Three witnesses, who were on the “oiled road” a short distance south of the highway, testified as to the surrounding circumstances, in addition to the two drivers. There is evidence that the truck driver looked in his rearview mirrors and saw nothing coming; that he put up his mechanical signal arm for a left turn; that he changed to a lower gear; that he slowed down from about 40 miles an hour to 15 miles an hour; that he again looked in the rearview mirrors just before starting to make the left turn; and that he heard no sound of a horn. There is also evidence that the truck was halfway through the turn when the sound of brakes on the
The plaintiffs first contend that the verdict is contrary to the evidence because it clearly appears that the truck driver was negligent, and there is no evidence to support the implied finding that the driver of the automobile was guilty of contributory negligence. Whether the truck driver took proper precautions in looking for approaching traffic before and during the making of this turn into the “oiled road,” and whether a sufficient signal was made, were questions of fact for the jury. The question of whether the driver of the automobile was guilty of contributory negligence was purely one of fact and not of law. It presented a number of questions with respect to the speed at which he was traveling, his observation of things which should have been seen, his equipment, the weight of his trailer load and its effect upon his movement, his attempt to pass the truck at this particular place and under the conditions then existing, and the like. While the evidence would have supported a finding that the driver of the truck was negligent, it not only is sufficient to support a contrary finding but it is amply sufficient to support a finding of contributory negligence on the part of the driver of the automobile.
It is next contended that the court committed prejudicial error in giving two instructions at the request of the defendants. The first of these informed the jury that section 530 of the Vehicle Code provided, in part, that no vehicle should be driven to the left side of the roadway “. . . when approaching within one hundred feet' of or when traversing any intersection . . . ,” and the second told the jury that section 529 of this code provided in part that the driver of a motor vehicle may overtake and pass to the right of another vehicle only when the vehicle overtaken is making or is about to make a left turn. With respect to the first of these instructions it is argued that there was no intersection here since this “oiled road” was a private road and the sections of the Vehicle Code apply only to public roads or highways. It is argued that the second of these instructions, in effect, told the jury that the plaintiff husband was not entitled to pass to the left of this truck but should have passed to its right, and that he was, therefore, guilty of contributory negligence.
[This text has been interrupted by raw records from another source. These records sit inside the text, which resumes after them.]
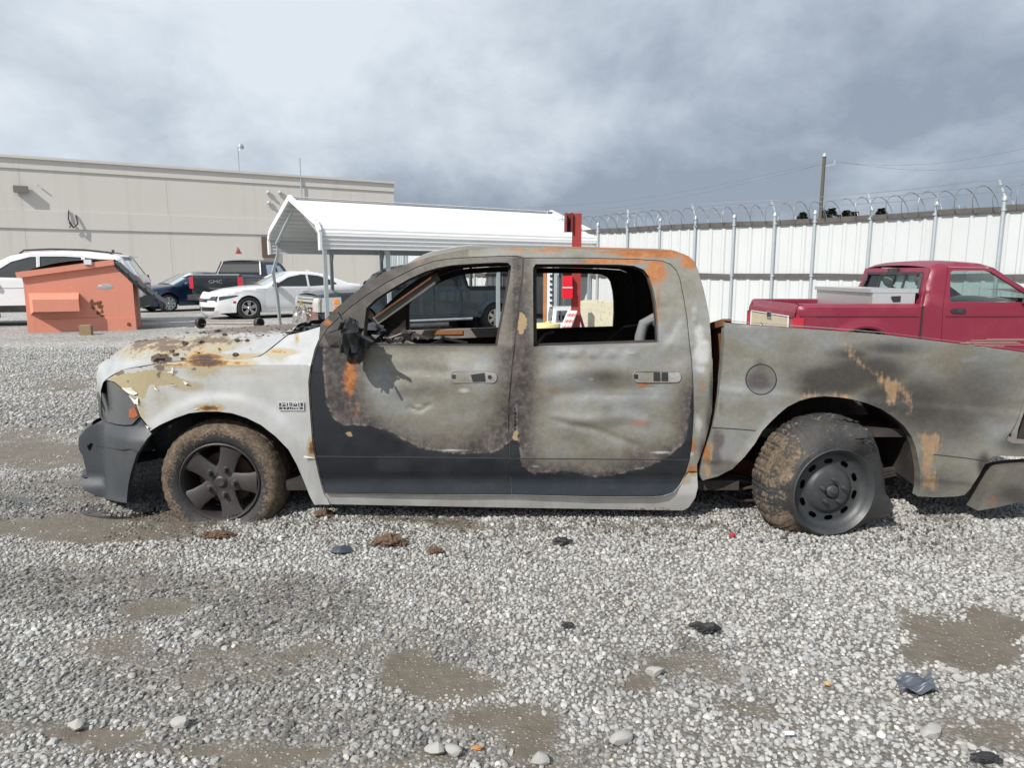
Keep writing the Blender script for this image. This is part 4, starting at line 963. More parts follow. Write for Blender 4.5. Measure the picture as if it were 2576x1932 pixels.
# ---------------------------------------------------------------- black full size pickup seen from behind
M['matte_black'] = mat_plain('matte_black', (.014, .016, .02), .75, 0, .2, 4, 0, .2)
M['black_paint'] = mat_paint('black_paint', (.010, .013, .018), .2, .2, .12)
def pickup(root, paint, L, W, xc, rail, roof, arches, doors, wins, hoodz, glass, nosez=(.42, 1.0), crumple=False):
    x0, x1, x2, x3 = xc   # windshield base, windshield top, roof rear, cab back
    segs = [('body', None, [(.08, nosez[0]), (0, nosez[0] + .1), (0, nosez[1] - .15), (.05, nosez[1])], .08), ('body', None, [(.05, nosez[1]), (.5, hoodz - .03), (x0, hoodz)], .05), ('windshield', glass, [(x0, hoodz), (x1, roof - .06)], .07),
            ('body', None, [(x1, roof - .06), (x1 + .3, roof), (x2 - .3, roof), (x2, roof - .04)], .04), ('none', None, [(x2, roof - .04), (x3, rail + .03)], 0), ('none', None, [(x3, rail + .03), (x3 + .01, rail)], 0),
            ('rail', None, [(x3 + .01, rail), (L - .03, rail)], 0), ('none', None, [(L - .03, rail), (L, rail - .04), (L, .60), (L - .02, .48)], 0)]
    c_ = Car(root, W, segs, .42, arches, hoodz - .02, .26, .06, (.7, .14), (.3, .03), .04, .5, .14, res=.06); c_.build(paint, wins, doors, glass)
    bxf = lambda z: x2 + (roof - .04 - z) / (roof - .04 - rail) * (x3 - x2); bw_ = lambda z: float(c_.w([bxf(z) - .05], [min(z, roof - .08)])[0])
    zr0, zr1 = rail + .10, roof - .13; cb = MB()
    for z0, z1_, y0, y1 in ((rail - .6, zr0, -1, 1), (zr1, roof - .04, -1, 1), (zr0, zr1, -1, -.86), (zr0, zr1, .86, 1)):
        cb.grid(lambda i, j: (bxf(max(rail, z0 + (z1_ - z0) * j)), (y0 + (y1 - y0) * i) * bw_(z0 + (z1_ - z0) * j), z0 + (z1_ - z0) * j), 8, 5)
    cb.build('cab_back', M['matte_black'] if paint == M['black_paint'] else paint, root)
    MB().grid(lambda i, j: (bxf(zr0 + (zr1 - zr0) * j) - .01, (-.86 + 1.72 * i) * bw_(zr0 + (zr1 - zr0) * j), zr0 + (zr1 - zr0) * j), 5, 2).build('rear_window', M['dark_glass'], root)
    b = MB(); b.box(((x3 + L) / 2, 0, rail - .52), (L - x3 - .05, W - .2, .06)); b.box((x3 + .04, 0, rail - .25), (.04, W - .12, .48)); b.build('bed_floor', paint, root, smooth=False)
    t = MB(); t.grid(lambda i, j: (L + .01 * math.sin(math.pi * j) - (.025 if j > .9 else 0), (-.5 + i) * (W - .14), .62 + (rail - .62) * j), 8, 10); t.grid(lambda i, j: (L - .025 - .05 * i, (-.5 + j) * (W - .14), rail), 1, 8); t.grid(lambda i, j: (L - .075, (-.5 + i) * (W - .14), .62 + (rail - .62) * j), 4, 4)
    to = t.build('tailgate', paint, root); return c_, to
rz = R(82); tx, ty = place(473 * D, 25.5); Lg = 5.9
gp = empty('black_pickup', (tx - Lg * math.cos(rz + math.pi), ty - Lg * math.sin(rz + math.pi), 0), rz + math.pi, 'black full size pickup seen from behind with red tail lights and a small flag', 'pickup')
car, tgo = pickup(gp, M['black_paint'], Lg, 2.04, (1.75, 2.45, 4.05, 4.28), 1.37, 1.92, [(.98, .45), (4.75, .45)],
    [[(1.85, .52), (1.85, 1.2), (2.45, 1.74), (2.9, 1.84), (3.02, 1.84), (3.02, .52)], [(3.03, .52), (3.03, 1.84), (3.9, 1.82), (4.05, 1.2), (4.0, .52)]],
    [[(2.12, 1.25), (2.60, 1.72), (2.96, 1.76), (2.96, 1.25)], [(3.08, 1.25), (3.08, 1.76), (3.80, 1.75), (3.92, 1.27)]], 1.24, M['dark_glass'], (.45, 1.12))
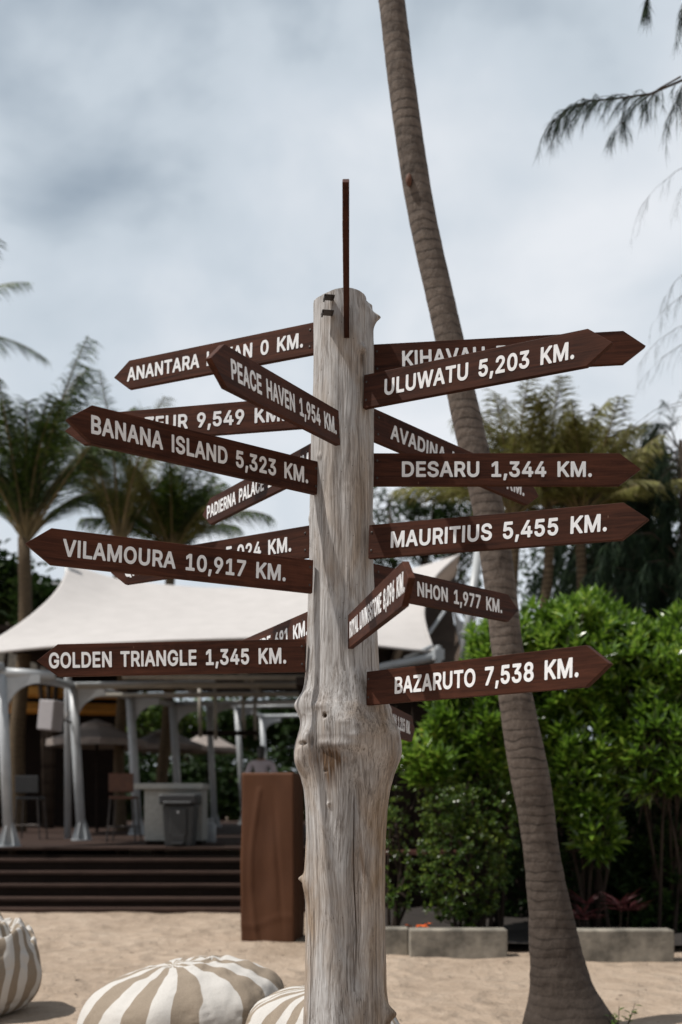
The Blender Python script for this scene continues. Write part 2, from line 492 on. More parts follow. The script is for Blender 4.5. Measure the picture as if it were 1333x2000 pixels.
# ------------------------------------------------------------------ ground
xs = np.concatenate([np.linspace(-400, -14, 24), np.linspace(-12, 12, 161), np.linspace(14, 400, 24)])
ys = np.concatenate([np.linspace(-60, 1, 12), np.linspace(1.5, 14, 130), np.linspace(15, 900, 40)])
GX, GY = np.meshgrid(xs, ys)
GZ = np.zeros_like(GX)
for i in range(GX.shape[0]):
    for j in range(GX.shape[1]):
        x, y = GX[i, j], GY[i, j]
        if abs(x) < 12 and 1 < y < 13.0:
            GZ[i, j] = 0.035 * noise.noise((x * 0.8, y * 0.8, 0)) + 0.022 * noise.noise((x * 2.6, y * 2.6, 3)) + 0.012 * noise.noise((x * 6, y * 6, 7))
g = grid_mesh("sand_ground", GX, GY, GZ, M['sand'])
g['kind'] = 'structure'

# ------------------------------------------------------------------ signpost: driftwood trunk
PD = 3.98
PROF = [(545, 613.5, 727), (572, 612.5, 727), (600, 612.5, 728.5), (650, 613, 730), (700, 613, 731), (760, 612, 731), (800, 611, 731), (850, 608, 731), (900, 607.5, 731),
        (960, 605.5, 730), (1000, 605, 729), (1040, 604.5, 730), (1080, 604, 730), (1130, 603, 731.5), (1170, 601.5, 733), (1220, 600, 737), (1270, 598, 739.5),
        (1310, 596, 742), (1335, 594, 747), (1350, 590, 752), (1362, 582, 756), (1372, 577.5, 760), (1382, 577.5, 763), (1395, 582, 767), (1408, 587.5, 771), (1418, 587, 777), (1432, 583, 782),
        (1450, 577, 785), (1468, 573.5, 786), (1485, 574, 783), (1500, 579, 776), (1515, 586.5, 770), (1540, 593, 763), (1580, 597, 757.5), (1640, 598.5, 754), (1690, 596, 753),
        (1740, 596, 753), (1800, 597.5, 753), (1850, 597, 754), (1900, 596, 755), (1935, 595, 756.5), (1955, 594, 759), (1975, 593, 762), (2000, 592, 764), (2100, 589, 772), (2280, 582, 790)]
CORE = [(545, 56.5), (760, 59.5), (1000, 62), (1200, 67), (1310, 73), (1370, 80), (1440, 90), (1480, 90), (1540, 83), (1640, 78), (1900, 79.5), (2280, 100)]
pj = np.array(PROF, float); cj = np.array(CORE, float)
rows = np.concatenate([np.linspace(594, 1000, 140), np.linspace(1002, 1560, 270), np.linspace(1562, 2000, 170), np.linspace(2006, 2266, 30)])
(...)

At the request of the plaintiffs the court also gave an instruction defining an intersection in the language used in
The last contention made is that the court erred in instructing the jury that it is the duty of the driver of a motor vehicle to keep his vehicle under such control as to enable him to avoid eventualities that would be anticipated by prudent drivers in a like position; that in determining whether or not this duty was complied with the jury is entitled to take into consideration the mechanical condition of the vehicles, the weight with which they may be loaded, as well as such other conditions as would affect a person of ordinary prudence in a like position; and that it is unlawful to operate on any highway any vehicle or combination of vehicles which is in an unsafe condition, which is not equipped as required by law, or which is not safely loaded. As plaintiffs’ counsel concede, a great deal of evidence was produced in an effort to establish negligence on the part of the driver of this automobile, in respect to the loading of the trailer and the braking and mechanical condition of his equipment. While it is argued that this evidence was not sufficient to establish any negligence the question was one for the jury, and no prejudicial error appears in connection with the giving of these instructions.
The judgment is affirmed.
Griffin, J., and Mussell, J., concurred.
Appellants’ petition for a hearing by the Supreme Court was denied May 12, 1949.